DIRECTIONS FOR THIS TASK: Check each line of the listing below for the string "picture", and copy the ones that have it.

[Scripts that build scenes]

** Begin **

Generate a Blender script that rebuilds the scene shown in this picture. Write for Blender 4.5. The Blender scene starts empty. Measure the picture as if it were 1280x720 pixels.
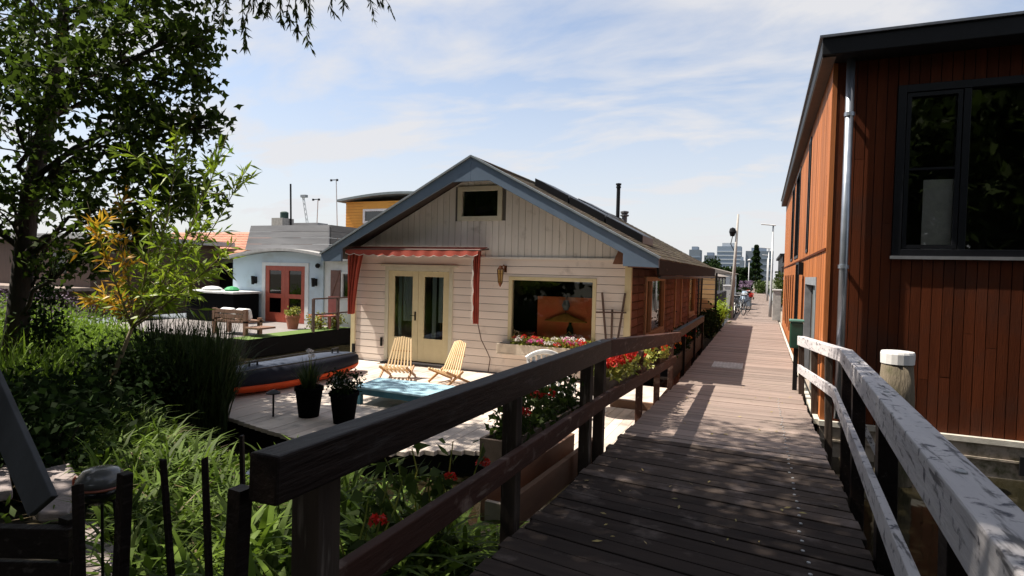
import bpy, math, random
import numpy as np
from mathutils import Matrix, Vector
random.seed(7); RNG = np.random.default_rng(11)
sc = bpy.context.scene
COL = sc.collection

# ------------------------------------------------------------------ helpers
def tag(o, label=None, cat=None, group=None, kind=None):
    if label: o['label'] = label
    if cat: o['category'] = cat
    if group: o['group'] = group
    if kind: o['kind'] = kind
    return o

def thing(name, loc, label, cat, group=None, rz=0.0):
    o = bpy.data.objects.new(name, None); COL.objects.link(o)
    o.empty_display_size = .2
    o.location = loc; o.rotation_euler = (0, 0, rz)
    return tag(o, label, cat, group)

def wmat(o):
    m = Matrix.LocRotScale(o.location, o.rotation_euler, o.scale)
    if o.parent: m = wmat(o.parent) @ o.matrix_parent_inverse @ m
    return m

def copy_tree(o, parent=None):
    c = o.copy(); COL.objects.link(c)
    if parent: c.parent = parent
    for ch in [x for x in COL.objects if x.parent == o]:
        copy_tree(ch, c)
    return c

class MB:
    def __init__(s): s.v = []; s.f = []
    def add(s, vs, fs):
        b = len(s.v); s.v += [tuple(map(float, v)) for v in vs]; s.f += [tuple(b+i for i in f) for f in fs]; return s
    def box(s, x0, x1, y0, y1, z0, z1):
        return s.add([(x0,y0,z0),(x1,y0,z0),(x1,y1,z0),(x0,y1,z0),(x0,y0,z1),(x1,y0,z1),(x1,y1,z1),(x0,y1,z1)],
                     [(0,3,2,1),(4,5,6,7),(0,1,5,4),(1,2,6,5),(2,3,7,6),(3,0,4,7)])
    def obox(s, c, size, m=None):
        m = m or Matrix.Identity(3); c = Vector(c); a, b, d = [k/2 for k in size]
        vs = [c + m @ Vector((x*a, y*b, z*d)) for z in (-1,1) for (x,y) in ((-1,-1),(1,-1),(1,1),(-1,1))]
        return s.add(vs, [(0,3,2,1),(4,5,6,7),(0,1,5,4),(1,2,6,5),(2,3,7,6),(3,0,4,7)])
    def bar(s, p, q, w, h, up=(0,0,1), w2=None, h2=None):
        p = Vector(p); q = Vector(q); d = (q-p).normalized(); up = Vector(up)
        sx = d.cross(up)
        if sx.length < 1e-4: sx = d.cross(Vector((0,1,0)))
        sx.normalize(); uz = sx.cross(d).normalized()
        w2 = w2 or w; h2 = h2 or h
        vs = []
        for c, ww, hh in ((p,w,h),(q,w2,h2)):
            for a, b in ((-1,-1),(1,-1),(1,1),(-1,1)):
                vs.append(c + sx*a*ww/2 + uz*b*hh/2)
        return s.add(vs, [(0,1,2,3),(7,6,5,4),(0,4,5,1),(1,5,6,2),(2,6,7,3),(3,7,4,0)])
    def tube(s, pts, rad, n=8, cap=True):
        pts = [Vector(p) for p in pts]
        if not hasattr(rad, '__len__'): rad = [rad]*len(pts)
        base = len(s.v); ref = Vector((.3,.2,1)).normalized()
        for i, p in enumerate(pts):
            d = (pts[min(i+1,len(pts)-1)] - pts[max(i-1,0)])
            if d.length < 1e-7: d = Vector((0,0,1))
            d.normalize()
            a = d.cross(ref)
            if a.length < .05: a = d.cross(Vector((1,0,0)))
            a.normalize(); b = d.cross(a)
            for k in range(n):
                t = 2*math.pi*k/n
                s.v.append(tuple(p + (a*math.cos(t) + b*math.sin(t))*rad[i]))
        for i in range(len(pts)-1):
            for k in range(n):
                k2 = (k+1) % n
                s.f.append((base+i*n+k, base+(i+1)*n+k, base+(i+1)*n+k2, base+i*n+k2))
        if cap:
            s.f.append(tuple(base+k for k in range(n)))
            s.f.append(tuple(base+(len(pts)-1)*n+k for k in range(n-1,-1,-1)))
        return s
    def lathe(s, prof, c=(0,0,0), n=20):
        base = len(s.v); c = Vector(c)
        for r, z in prof:
            for k in range(n):
                t = 2*math.pi*k/n
                s.v.append((c.x+r*math.cos(t), c.y+r*math.sin(t), c.z+z))
        for i in range(len(prof)-1):
            for k in range(n):
                k2 = (k+1) % n
                s.f.append((base+i*n+k, base+i*n+k2, base+(i+1)*n+k2, base+(i+1)*n+k))
        s.f.append(tuple(base+k for k in range(n-1,-1,-1)))
        s.f.append(tuple(base+(len(prof)-1)*n+k for k in range(n)))
        return s
    def prism(s, poly, axis, a, b):
        # poly of 2d points; axis 'x','y','z' extrusion a..b
        def P(u, v, t): return {'x':(t,u,v),'y':(u,t,v),'z':(u,v,t)}[axis]
        n = len(poly)
        vs = [P(u,v,a) for u,v in poly] + [P(u,v,b) for u,v in poly]
        fs = [tuple(range(n)), tuple(range(2*n-1, n-1, -1))] + [(i, n+i, n+(i+1)%n, (i+1)%n) for i in range(n)]
        return s.add(vs, fs)
    def torus(s, c, R, r, axis='x', n=20, m=6):
        base = len(s.v); c = Vector(c)
        for i in range(n):
            t = 2*math.pi*i/n
            for j in range(m):
                u = 2*math.pi*j/m
                a = (R + r*math.cos(u))*math.cos(t); b = (R + r*math.cos(u))*math.sin(t); h = r*math.sin(u)
                s.v.append(tuple(c + Vector({'x':(h,a,b),'y':(a,h,b),'z':(a,b,h)}[axis])))
        for i in range(n):
            for j in range(m):
                s.f.append((base+i*m+j, base+((i+1)%n)*m+j, base+((i+1)%n)*m+(j+1)%m, base+i*m+(j+1)%m))
        return s
    def jitter(s, a):
        s.v = [(x+random.uniform(-a,a), y+random.uniform(-a,a), z+random.uniform(-a,a)) for x,y,z in s.v]; return s
    def build(s, name, m, parent=None, smooth=False, bevel=0, sub=0):
        me = bpy.data.meshes.new(name); me.from_pydata(s.v, [], s.f); me.update()
        return link(name, me, m, parent, smooth, bevel, sub)

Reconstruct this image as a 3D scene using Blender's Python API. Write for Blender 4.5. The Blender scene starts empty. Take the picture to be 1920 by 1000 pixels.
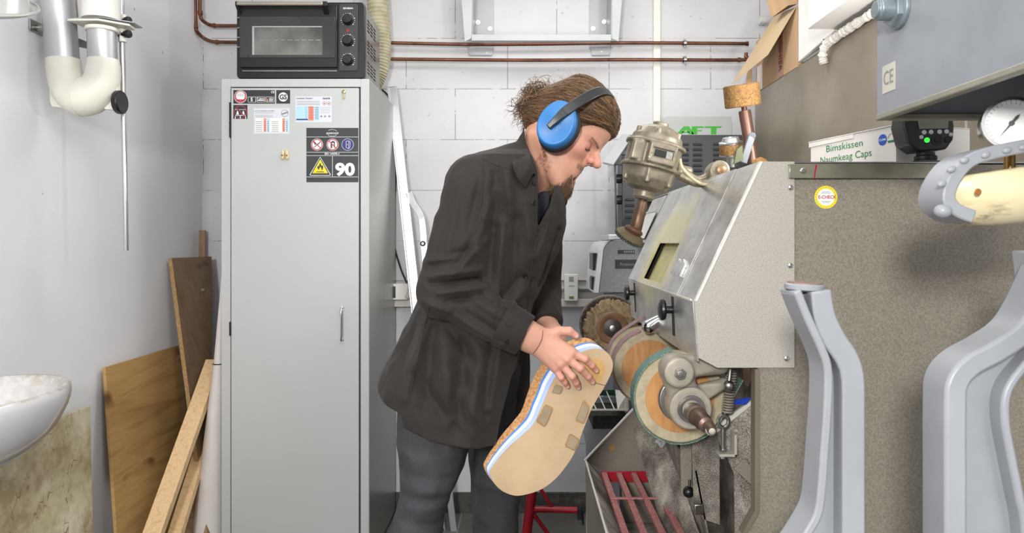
import bpy, bmesh, math, random
import numpy as np
from mathutils import Vector, Matrix, Euler
from mathutils.bvhtree import BVHTree
random.seed(7); np.random.seed(7)
SC = bpy.context.scene
COL = SC.collection
F = 1373.0; CX = 980.0; CY = 455.0; CZ = 1.33
# ---------------------------------------------------------------- camera
cam_d = bpy.data.cameras.new('camera'); cam = bpy.data.objects.new('camera', cam_d); COL.objects.link(cam)
cam.location = (0, 0, CZ); cam.rotation_euler = (math.pi/2, 0, 0)
cam_d.sensor_width = 36; cam_d.lens = 36*F/1920
cam_d.shift_x = (960-CX)/1920; cam_d.shift_y = (CY-500)/1920
cam_d.clip_start = .05; cam_d.clip_end = 60
SC.camera = cam
cam_d.dof.use_dof = True; cam_d.dof.focus_distance = 2.4; cam_d.dof.aperture_fstop = 11
# ---------------------------------------------------------------- light
vs = SC.view_settings
vs.view_transform = 'Standard'; vs.look = 'None'; vs.gamma = 1; vs.use_curve_mapping = False
vs.exposure = 0.0
wd = bpy.data.worlds.new('world'); SC.world = wd; wd.use_nodes = True
wd.node_tree.nodes['Background'].inputs[0].default_value = (.97, .98, 1, 1)
wd.node_tree.nodes['Background'].inputs[1].default_value = .33
def area(name, loc, target, size, power, color=(1, 1, 1), sy=None):
    l = bpy.data.lights.new(name, 'AREA'); l.energy = power; l.color = color
    l.shape = 'RECTANGLE'; l.size = size; l.size_y = sy or size
    o = bpy.data.objects.new(name, l); COL.objects.link(o); o.location = loc
    o.rotation_euler = (Vector(target)-Vector(loc)).to_track_quat('-Z', 'Y').to_euler()
    return o
area('camera_flash', (-.45, -1.25, 1.85), (.05, 2.2, 1.15), .30, 76, (1, .985, .96))
area('overhead_fill_front', (-.3, .6, 2.75), (-.3, .9, 0), 1.3, 9, (1, .99, .97), .9)  # unseen overhead light, added as ceiling bounce fill
area('side_fill', (1.15, -.3, 2.5), (-1.3, 2.3, 1.2), .9, 36, (1, .99, .97))  # added fill without a visible source, brightens the left wall
area('overhead_fill_rear', (.1, 2.75, 2.72), (.1, 2.75, 0), 1.1, 13, (1, .99, .97), .45)  # second unseen overhead fill, added towards the rear
# the hand flash standing on the machine, firing to the rear left
area('hand_flash_lamp', (.80, 1.66, 1.66), (.25, 2.6, 2.9), .09, 8, (1, .98, .95))
# ---------------------------------------------------------------- helpers
def W(px, py, D):
    return Vector(((px-CX)*D/F, D, CZ+(CY-py)*D/F))
def lin(c):
    c = c/255.0
    return c/12.92 if c <= .04045 else ((c+.055)/1.055)**2.4
def rgb(c): return (lin(c[0]), lin(c[1]), lin(c[2]), 1)
class N:
    def __init__(s, name):
        s.m = bpy.data.materials.new(name); s.m.use_nodes = True; s.t = s.m.node_tree
        s.b = s.t.nodes['Principled BSDF']; s.tc = s.t.nodes.new('ShaderNodeTexCoord')
    def n(s, typ, **kw):
        x = s.t.nodes.new('ShaderNode'+typ)
        for k, v in kw.items(): setattr(x, k, v)
        return x
    def l(s, a, b): s.t.links.new(a, b)
    def coord(s, scale=(1, 1, 1), rot=(0, 0, 0), loc=(0, 0, 0)):
        mp = s.n('Mapping'); mp.inputs['Scale'].default_value = scale
        mp.inputs['Rotation'].default_value = rot; mp.inputs['Location'].default_value = loc
        s.l(s.tc.outputs['Object'], mp.inputs[0]); return mp.outputs[0]
    def noise(s, scale, detail=4, rough=.55, vec=None, dist=0):
        x = s.n('TexNoise'); x.inputs['Scale'].default_value = scale; x.inputs['Detail'].default_value = detail
        x.inputs['Roughness'].default_value = rough; x.inputs['Distortion'].default_value = dist
        s.l(vec if vec is not None else s.coord(), x.inputs['Vector']); return x.outputs[0]
    def ramp(s, fac, stops):
        r = s.n('ValToRGB'); e = r.color_ramp.elements
        while len(e) > 1: e.remove(e[-1])
        e[0].position = stops[0][0]; e[0].color = stops[0][1]
        for p, c in stops[1:]:
            k = e.new(p); k.color = c
        s.l(fac, r.inputs[0]); return r.outputs[0]
    def mix(s, fac, a, b, mode='MIX'):
        x = s.n('Mix', data_type='RGBA', blend_type=mode)
        for v, i in ((fac, 0), (a, 6), (b, 7)):
            if hasattr(v, 'default_value') or isinstance(v, bpy.types.NodeSocket): s.l(v, x.inputs[i])
            else: x.inputs[i].default_value = v
        return x.outputs[2]
    def bump(s, h, strength, dist):
        x = s.n('Bump'); x.inputs['Strength'].default_value = strength; x.inputs['Distance'].default_value = dist
        s.l(h, x.inputs['Height'])
        if s.b.inputs['Normal'].is_linked: s.l(s.b.inputs['Normal'].links[0].from_socket, x.inputs['Normal'])
        s.l(x.outputs[0], s.b.inputs['Normal'])
    def base(s, v):
        if isinstance(v, tuple): s.b.inputs['Base Color'].default_value = v
        else: s.l(v, s.b.inputs['Base Color'])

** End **

ANSWER TO THIS EXERCISE:
Generate a Blender script that rebuilds the scene shown in this picture. Write for Blender 4.5. The Blender scene starts empty. Measure the picture as if it were 1280x720 pixels.
Reconstruct this image as a 3D scene using Blender's Python API. Write for Blender 4.5. The Blender scene starts empty. Take the picture to be 1920 by 1000 pixels.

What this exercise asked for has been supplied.